Cautious South Korea appears open to dialogue with North
Emerging from victory, Park Geun-hye who will become the next, and the first woman, president of South Korea. Concerning North Korea, Park has said she will try to find a middle ground between the two much-criticized approaches of previous presidents — Roh Moo-hyun, who showered North Korea with unconditional aid, and the outgoing Lee Myung-bak, who treated the North as an adversary.
Pyongyang managed to exploit both approaches, continuing with its weapons program — and conducting its first nuclear test — during a long period of South-led engagement, and later turning more violent, launching two fatal attacks on the South, when that engagement was yanked away.
Park has stressed that she will use “robust deterrence” to counter the North Korean military threat. But she says she is also open to meeting with 29-year-old North Korean leader Kim Jong Un, “if it helps in moving forward North-South relations.”
Three in five Koreans, according to a recent government poll, believe that Lee took too hard a line against the North during his soon-to-end five-year term. He ended almost all humanitarian aid and economic projects, saying everything would be restored if the North gave up its weapons. He also talked often about the “inevitability” of unification, hinting that the North was unstable and soon to collapse.
Lee had hoped his stance would pressure the North, turning it desperate and compliant.
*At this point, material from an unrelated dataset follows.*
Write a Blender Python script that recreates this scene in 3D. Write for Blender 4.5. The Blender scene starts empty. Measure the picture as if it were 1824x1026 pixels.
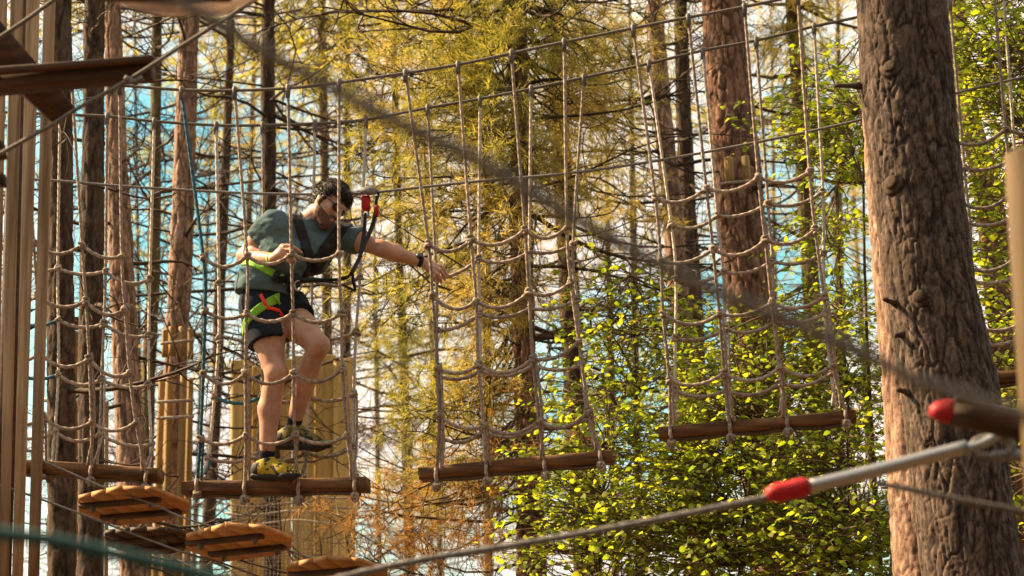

Instead, the North drastically increased its ties with China and continued with its nuclear tests and long-range rocket launches, the latest coming earlier this month.
Park’s approach is more dovish than Lee’s but still much more stern than the “Sunshine Policy” — introduced by Kim Dae-jung in 1998 and continued by Roh — that liberal candidate Moon Jae-in promised to reinstate. No matter the North’s behavior, Park says, she will resume political dialogue and provide some sort of humanitarian aid. She also plans to restore some small-scale economic projects and cultural exchanges, although she has stayed vague about specifics.
But for the South to provide anything more significant, Park says, the North must begin to dismantle its nuclear weapons — something it has vowed will never happen.